Desde la vivencia personal, lo que para muchos de nosotros había sido un inédito “temblorón”, resultó siendo una tragedia nacional de la que quizá no hubiéramos tenido tanta conciencia, a no ser por los reportajes devastadores de los medios nacionales e internacionales y aspectos específicos (en nuestro caso) como las tareas de voluntariado del colegio para ayudar a descombrar en las comunidades más afectadas. En mi caso, el recorrido matutino por los barrios más pobres de la zona 5, horas después del terremoto, me impactó emocional y psicológicamente.[4]
El terremoto tuvo muchos efectos, pero la intención de esta columna es resaltar uno de ellos: el acercamiento que muchos tuvimos con la desigualdad, la miseria y, sobre todo, la existencia de un mundo indígena que sólo conocíamos bajo la forma tergiversada del racismo y la discriminación endémica del “mundo mestizo”. Fue la época en que muchos estudiantes de colegios de élite nos incorporamos a voluntariados y proyectos en el interior de la República. Un buen número de ellos, terminó incorporándose al movimiento guerrillero o al movimiento de masas conectado con él. El fenómeno telúrico develó una realidad que no conocíamos o que, conociéndola, no nos atrevíamos a aceptar o simplemente, no podíamos dimensionar. Años después, el conflicto armado se agudizó y adquirió características de guerra interna en varios focos como El Quiché y otros lugares del Altiplano. No extraña ahora, que una buena parte de comandantes guerrilleros fueran mestizos de clase media, egresados de colegios privados de élite.[5]
Al igual que la culebra de la justicia que solo muerde a los descalzos, el terremoto se ensañó con los que menos tienen y más sufren.
[1] Sé que algunas personas dirán que el gobierno civil de Julio César Méndez Montenegro interrumpió ese continuum militar de 1954 a 1986, pero ya he hablado ampliamente sobre el carácter castrense de ese gobierno y del famoso Concordato entre militares y civiles del Partido Revolucionario que condicionó ese carácter. Ver mis artículos del 18 y 25 de mayo 2017.

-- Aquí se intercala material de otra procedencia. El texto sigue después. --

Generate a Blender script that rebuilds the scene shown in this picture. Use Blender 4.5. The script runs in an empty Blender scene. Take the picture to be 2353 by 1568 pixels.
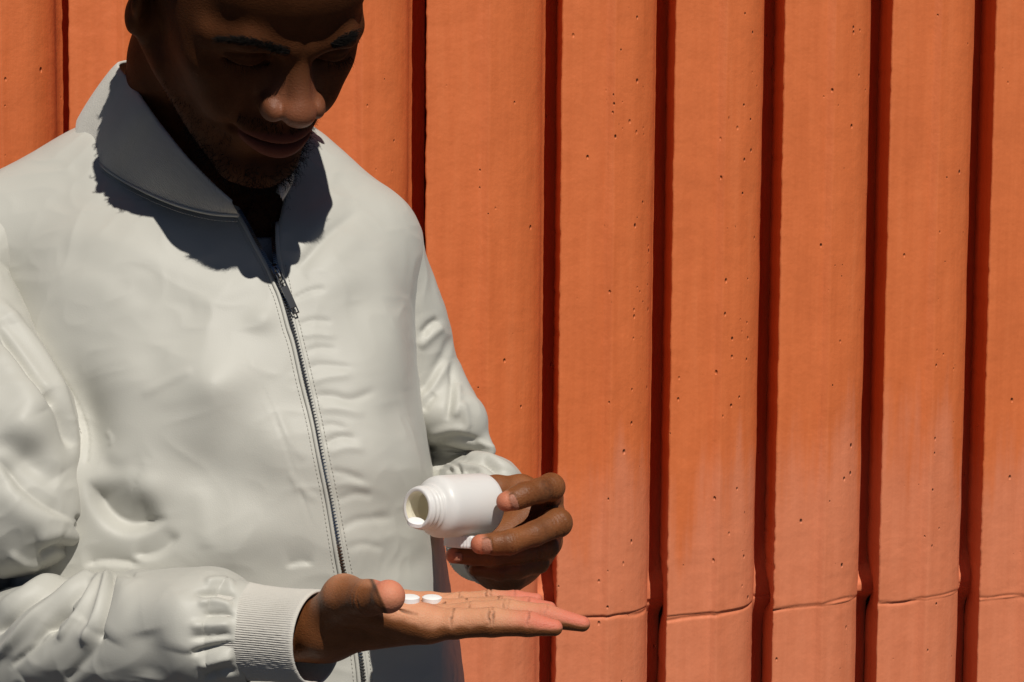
import bpy, bmesh, math, random
import numpy as np
from mathutils import Vector, Matrix
from mathutils.bvhtree import BVHTree

scene = bpy.context.scene
col = scene.collection

# ------------------------------------------------------------------ camera
FPX = 4575.0; CXP, CYP = 1176.5, 784.0           # focal length and centre on a 2353 x 1568 sheet
_p, _ro = math.radians(4.9), math.radians(0.46)
_r = np.array([1.0, 0, 0]); _f = np.array([0, math.cos(_p), -math.sin(_p)]); _u = np.array([0, math.sin(_p), math.cos(_p)])
CAMX = math.cos(_ro) * _r + math.sin(_ro) * _u
CAMU = math.cos(_ro) * _u - math.sin(_ro) * _r
CAMC = np.array([0, 0, 1.5])
def P(x, y, D):
    """the point at depth D (metres along world Y) on the sight line through sheet point x, y"""
    d = _f + CAMX * (x - CXP) / FPX - CAMU * (y - CYP) / FPX
    return CAMC + d * (D / d[1])
def PP(L): return np.array([P(*q) for q in L])
def proj(V):
    d = np.asarray(V) - CAMC; z = d @ _f
    return np.stack([CXP + FPX * (d @ CAMX) / z, CYP - FPX * (d @ CAMU) / z], -1)
def pxr(r, D): return r * D / FPX

cam = bpy.data.cameras.new('camera'); camo = bpy.data.objects.new('camera', cam); col.objects.link(camo)
M4 = Matrix.Identity(4)
for i in range(3):
    M4[i][0] = CAMX[i]; M4[i][1] = CAMU[i]; M4[i][2] = -_f[i]; M4[i][3] = CAMC[i]
camo.matrix_world = M4
cam.sensor_width = 36; cam.lens = 36 * FPX / 2353; cam.clip_start = 0.02; cam.clip_end = 500
scene.camera = camo

# ------------------------------------------------------------------ light
SUN_EL, SUN_AZ = math.radians(52.5), math.radians(18.5)      # azimuth to the right of straight behind the camera
world = bpy.data.worlds.new('World'); scene.world = world; world.use_nodes = True
nt = world.node_tree; bg = nt.nodes['Background']
sky = nt.nodes.new('ShaderNodeTexSky'); sky.sky_type = 'NISHITA'; sky.sun_disc = False
sky.sun_elevation = SUN_EL; sky.sun_rotation = math.pi - SUN_AZ
sky.altitude = 4000; sky.air_density = 0.35; sky.dust_density = 0.1
nt.links.new(sky.outputs[0], bg.inputs[0]); bg.inputs[1].default_value = 0.05
sun = bpy.data.lights.new('sun', 'SUN'); suno = bpy.data.objects.new('sun', sun); col.objects.link(suno)
sun.energy = 5.0; sun.angle = math.radians(0.53); sun.color = (1.0, 0.955, 0.88)
SUND = Vector((math.sin(SUN_AZ) * math.cos(SUN_EL), -math.cos(SUN_AZ) * math.cos(SUN_EL), math.sin(SUN_EL)))  # towards the sun
suno.rotation_euler = SUND.to_track_quat('Z', 'Y').to_euler()
suno.location = (1, -2, 4)
vs = scene.view_settings; vs.view_transform = 'Standard'; vs.look = 'None'; vs.gamma = 1.0; vs.use_curve_mapping = False
vs.exposure = -0.24
scene.cycles.max_bounces = 8; scene.cycles.use_denoising = True

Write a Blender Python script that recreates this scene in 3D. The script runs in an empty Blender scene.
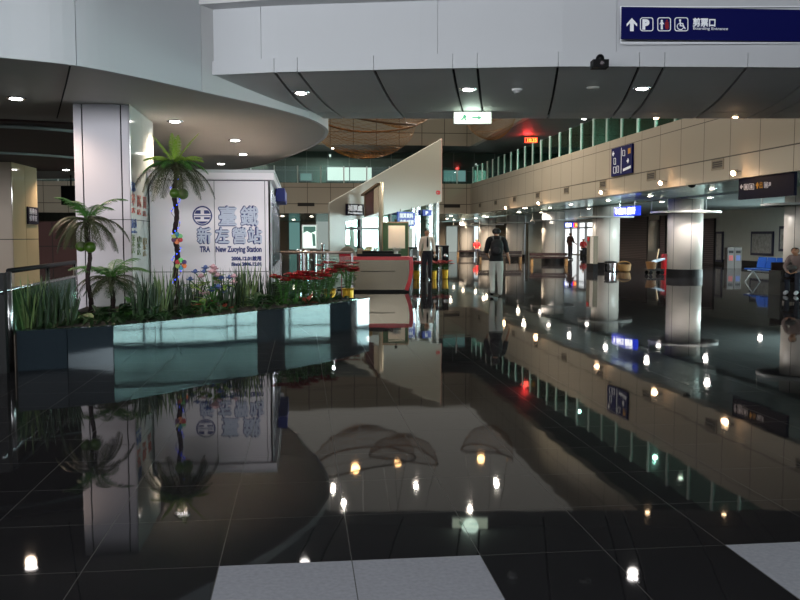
import bpy, bmesh, math, random
from math import sin, cos, pi, radians, atan, sqrt, hypot
from mathutils import Vector, Matrix
random.seed(7)
SC = bpy.context.scene
COL = SC.collection

# ------------------------------------------------------------------ camera
FPX, CH = 870.0, 1.5
PITCH = atan(64/870)
YAW = atan(99/870/(cos(PITCH)+64/870*sin(PITCH)))
FW = Vector((sin(YAW)*cos(PITCH), cos(YAW)*cos(PITCH), -sin(PITCH)))
RT = Vector((cos(YAW), -sin(YAW), 0))
UP = RT.cross(FW)
CAM = Vector((0, 0, CH))
cd = bpy.data.cameras.new('camera'); co = bpy.data.objects.new('camera', cd); COL.objects.link(co)
cd.sensor_width = 36; cd.lens = FPX*36/800; cd.clip_end = 300
co.location = CAM; co.rotation_euler = (pi/2-PITCH, 0, -YAW)
SC.camera = co
def ray(x, y): return FW + RT*((x-400)/FPX) + UP*((300-y)/FPX)
def az(x, y, z=0.0):
    r = ray(x, y); return CAM + r*((z-CH)/r.z)
def aX(x, y, X):
    r = ray(x, y); return CAM + r*(X/r.x)
def aY(x, y, Y):
    r = ray(x, y); return CAM + r*(Y/r.y)
def ad(x, y, d):
    r = ray(x, y); h = hypot(r.x, r.y); return CAM + r*(d/(r.x*sin(YAW)+r.y*cos(YAW)))

# ------------------------------------------------------------------ world and exposure
SC.view_settings.view_transform = 'Standard'; SC.view_settings.look = 'None'
SC.view_settings.gamma = 1; SC.view_settings.use_curve_mapping = False
SC.view_settings.exposure = 0.0
W_DIM, W_BRIGHT = 0.3, 17.0
w = bpy.data.worlds.new('sky'); SC.world = w; w.use_nodes = True
nt = w.node_tree; N = nt.nodes; L = nt.links
bg = N['Background']
tc = N.new('ShaderNodeTexCoord'); sx = N.new('ShaderNodeSeparateXYZ')
L.new(tc.outputs['Generated'], sx.inputs[0])
mr = N.new('ShaderNodeMapRange'); mr.interpolation_type = 'SMOOTHSTEP'
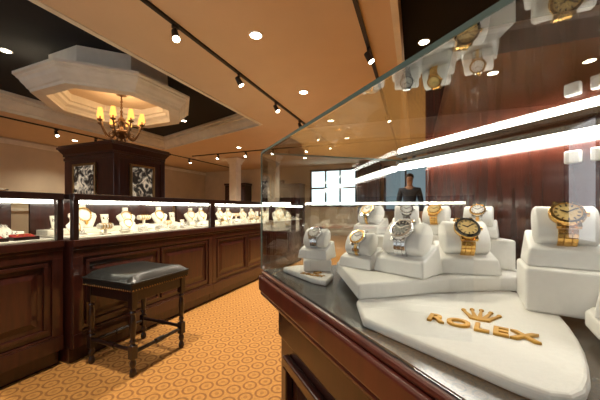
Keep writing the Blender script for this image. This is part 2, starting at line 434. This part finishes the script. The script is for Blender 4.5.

[2] Al respecto hay una anécdota que lo ilustra, en la que Mario Sandoval Alarcón, pistola en mano, “convence” a “Shell” de asumir la investidura presidencial (testimonio inédito de un amigo presente durante el suceso).
[3] A esto contribuyó la huida de Ríos Montt a España como agregado militar, un puente de plata para alivianar la crisis.
[4] Después supe por boca de mi padre, que dicho recorrido lo hizo conmigo, para que adquiriera plena conciencia de lo ocurrido. Días después me enteré que muchos compañeros del Liceo Guatemala, habían asistido al colegio como de costumbre para recibir clases, pues la hecatombe solo había sido un susto para muchos de ellos.
[5] Liceo Guatemala, Liceo Javier, Colegio Americano, Monte María, Belga y otros, que incluyen al Adolfo Hall.